La nuova direttiva europea sul copyright, concepita per difendere gli editori tradizionali dall’egemonia delle piattaforme social e i motori di ricerca come Google, rischia di essere controproducente e finire per erodere traffico prezioso dai siti di informazione, in nome di una richiesta di pagamento dei diritti d’autore a chi usa le pubblicazioni protette da diritto d’autore.
Lo sostengono due legali, Simona Gallo, partner di Jenny.Avvocati, e l’avvocato Stefano Casartelli. Di seguito riportiamo il testo dell’intervista integrale a cui i due legali hanno risposto a quattro mani. Sul tema della possibile censura provocata in certi casi – secondo alcuni commentatori verrebbe favorita dall’articolo 13 del testo – per gli esperti di diritto è possibile che “gli algoritmi possano condurre alla rimozione di molti elementi condivisi dagli utenti”.
Cosa rispondete a chi sostiene che l’articolo 11 della direttiva sul copyright sarà alla fine un boomerang per gli editori, visto che Google potrebbe sospendere il servizio Google News (come successo in Spagna)?
È certamente uno scenario possibile. Nella versione approvata dal Parlamento europeo, l’art. 11 impone ai prestatori di servizi della società dell’informazione (come Google) di pagare agli editori una remunerazione equa e proporzionata per l’utilizzo delle loro pubblicazioni. Il servizio di Google sarebbe soggetto a tale norma, in quanto si tratta di un aggregatore di notizie che non fornisce agli utenti solo un semplice link agli articoli, ma anche il titolo ed un’anteprima.
Per sottrarsi al pagamento di tale remunerazione, Google potrebbe chiudere il servizio News, come già accaduto in Spagna, dove è già in vigore una normativa nazionale simile a quella proposta ora a livello europeo (in Germania, invece, dove vi erano state in passato controversie giudiziarie tra editori e Google, il servizio è ora disponibile).
È immaginabile che dalla possibile chiusura di Google News in Europa possano derivare danni maggiori per gli editori che non per Google, la quale ha una notevole forza commerciale e riuscirebbe ragionevolmente a sopportare le perdite dovute alla chiusura della sezione News, che è uno soltanto degli innumerevoli suoi servizi.
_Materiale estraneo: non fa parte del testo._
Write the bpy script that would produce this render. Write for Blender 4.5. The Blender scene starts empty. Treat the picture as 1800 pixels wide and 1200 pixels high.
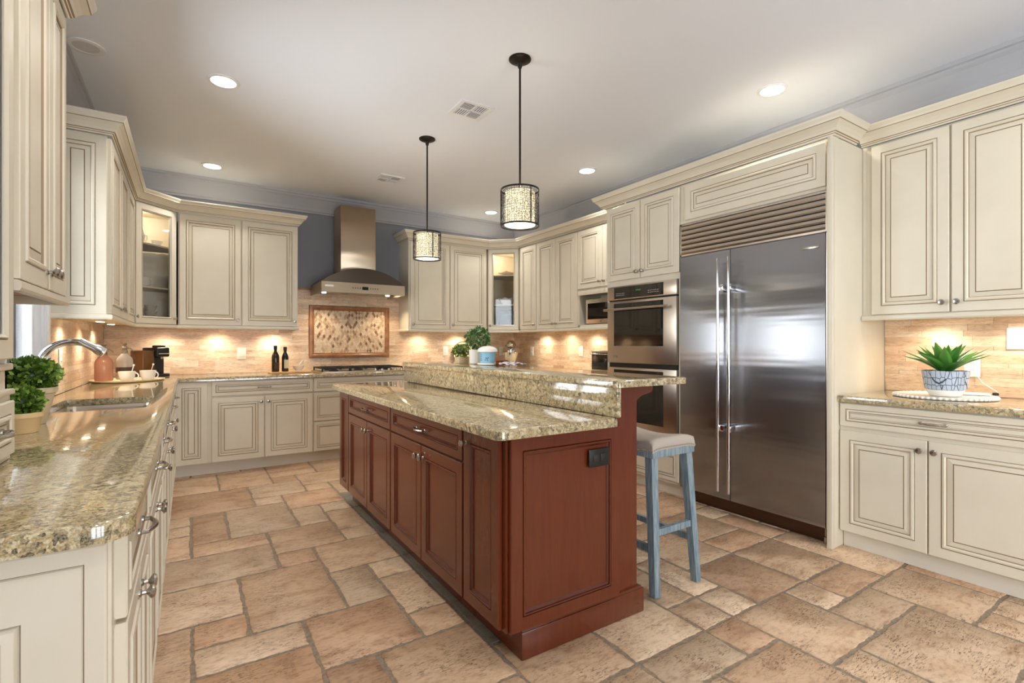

Per gli editori, i danni derivanti dalla chiusura di Google News potrebbero essere invece più significativi, in quanto vedrebbero diminuire il traffico sui propri siti ottenuto proprio grazie agli utenti che cliccano sulle anteprime degli articoli. Ciò si ripercuoterebbe, ovviamente, sui ricavi pubblicitari.
È comunque ragionevole ipotizzare che il danno sarebbe maggiore per gli editori che hanno adottato un modello “free” basato unicamente sui ricavi pubblicitari rispetto a quelli (soprattutto di grandi dimensioni) che hanno adottato sistemi di paywall, in quanto questi ultimi ricevono una parte dei propri ricavi online direttamente dagli utenti e non fanno affidamento solo sulla pubblicità.
Ritenete che l’articolo 13 favorisca la censura dei contenuti o comunque di restrizione delle libertà?
Ritengo che sia improprio parlare di censura o restrizione della libertà. Si tratta semmai di una tutela estrema dei titolari del diritto d’autore (ad esempio, editori e artisti).
In linea generale, l’art. 13 prevede che i prestatori di servizi di condivisione online (tra cui, in particolare, i social network) debbano concludere accordi di licenza equi e adeguati con i titolari del diritto d’autore. Se i titolari non vogliono concludere questi accordi, opponendosi quindi alla diffusione delle proprie opere, i prestatori dei servizi di condivisione devono cooperare per garantire che non vengano resi disponibili dagli utenti materiali protetti dal diritto d’autore.
È immaginabile che tale attività verrà svolta tramite appositi algoritmi, stante la mole di contenuti continuamente caricata dagli utenti. Non si può però affatto escludere che gli algoritmi possano condurre alla rimozione di molti elementi condivisi dagli utenti, eventualmente anche quando essi non contengano in realtà alcuna riproduzione di opere protette dal diritto d’autore.